Il libro: Marco Jacoviello, “Le signore delle camelie”
Quella tra opera e cinema è un’attrazione fatale in cui – come in ogni rapporto passionale che si rispetti – momenti di intensa complicità si alternano ad altri in cui il desiderio di reciproca distruzione si mostra con prepotenza. Eppure quella che è la forma di comunicazione di contenuti più popolare, nel vero senso della parola, dell’Ottocento– se si volesse ridiscendere lungo i due secoli precedenti se ne avrebbe ulteriore conferma – non poteva non trovare punti di contatto con l’arte nuova del Novecento in cui già prima dell’avvento del sonoro la musica costituiva elemento irrinunciabile.
L’opera al cinema godette e gode tuttora di immensa fortuna – se si volesse aprire una finestra sullo streaming che nell’ultimo anno è giocoforza diventato pressoché l’unico mezzo di fruizione di musica e teatro – sfruttando in certa maniera le potenzialità e la “forza di penetrazione” del nuovo mezzo che, a dispetto della sua bidimensionalità, è in grado di sfondare la quarta parete diffondendo i suoi messaggi ovunque si possa disporre di un proiettore e di un telo bianco.
Nel suo “Le signore delle camelie” (Morlacchi Editore, pp.282 €15,00) Marco Jacoviello percorre con acume la nascita e lo sviluppo di un’unione in cui momenti altissimi cedono talora il posto a svilimenti reciproci per poi tornare a brillare a beneficio degli spettatori.
Partendo da una disamina generale, dai primi esperimenti fino ai giorni nostri, l’autore si concentra sulla figura che maggiormente ha goduto – muovendo dall’opera – di fortune cinematografiche: Margherita Gauthier.
Se “La signora delle camelie” – ovvero la fonte letteraria cui attinsero Verdi e Piave per quel capolavoro di modernità che è “La traviata” – nasce dalla penna di Dumas figlio come romanzo è altrettanto vero, e non avrebbe potuto essere altrimenti, che lo stesso autore sentì in breve la necessità di farne soggetto per un dramma teatrale.
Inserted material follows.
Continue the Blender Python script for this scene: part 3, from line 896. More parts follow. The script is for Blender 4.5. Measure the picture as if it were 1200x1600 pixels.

Tout se tient dunque e il passaggio al cinema è il logico punto d’arrivo e il culmine è raggiunto nel 1936 con “Camille” di quello straordinario regista di donne che risponde al nome di George Cukor – il quale solo tre anni più tardi firmerà quel capolavoro assoluto e tutto al femminile che è “The women” – e con protagonista Greta Garbo, la diva delle dive, equivalente cinematografico della riscopritrice della vera essenza della Violetta verdiana: Maria Callas.
Interessantissimo anche l’approfondimento sui “generi” che attingono ai τὸποι operistici per farne elementi filmici, primi tra tutti i meló cari agli anni Cinquanta, dai lavori sofisticati di Douglas Sirk alle produzioni nostrane di Raffaello Matarazzo in cui brillavano Yvonne Sanson e Amedeo Nazzari.
Un volume da centellinare, a cominciare dalla prefazione di Alessio Vlad, e da continuare a consultare dopo averlo letto.